The fix is to stop hand-rolling connections per request and lean on the tools built for the job, such as an HTTP client factory that manages and recycles connections for you. It's a small architectural choice that quietly prevents a category of 3 a.m. outages.
A quick word on security
A common misconception is that one protocol is "more secure" than another. It isn't. Security isn't a property of TCP or UDP themselves — both happily transmit whatever you hand them, encrypted or not.
Security comes from a layer added on top: encryption. For TCP, that layer is TLS (the S in HTTPS). For UDP, the equivalent is DTLS. The transport protocol decides how your data travels; encryption decides whether anyone can read it along the way. Those are separate concerns, and good systems address both.
The decision framework: the "RFC" rule
So how do you actually choose? There's a memorable shortcut — and the fact that it spells RFC is a nice in-joke, since "Request for Comments" is the name for the very documents that define these protocols.

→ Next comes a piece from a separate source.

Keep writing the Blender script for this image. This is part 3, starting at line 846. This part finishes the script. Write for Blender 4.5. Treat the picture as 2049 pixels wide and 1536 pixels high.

Boil the choice down to two questions:
- Reliability — Can you afford to lose data? If the answer is no — banking, file transfers, anything where a missing byte means a broken result — reach for TCP.
- Freshness — Do you need the data this instant? If the answer is yes — live calls, streaming, gaming, anything where late data is worthless data — reach for UDP.
Most of the time those two questions point you straight to an answer. And when you genuinely need both speed and reliability, that's exactly the gap newer protocols like QUIC were invented to fill.
The takeaway
The next time you die behind cover, you can be annoyed with a little more sophistication. That death isn't a bug — it's the visible edge of a deliberate trade-off. The game chose speed over certainty because, for a shooter, that's the right call almost every time.
That same trade-off — do I need this to be correct, or do I need it right now? — runs underneath the entire internet. Banks lean one way, video calls lean the other, and an entire field of engineering exists to bend the rules and get a little more of both. Understanding which way to lean, and why, is one of the quietly fundamental skills in building anything that talks over a network.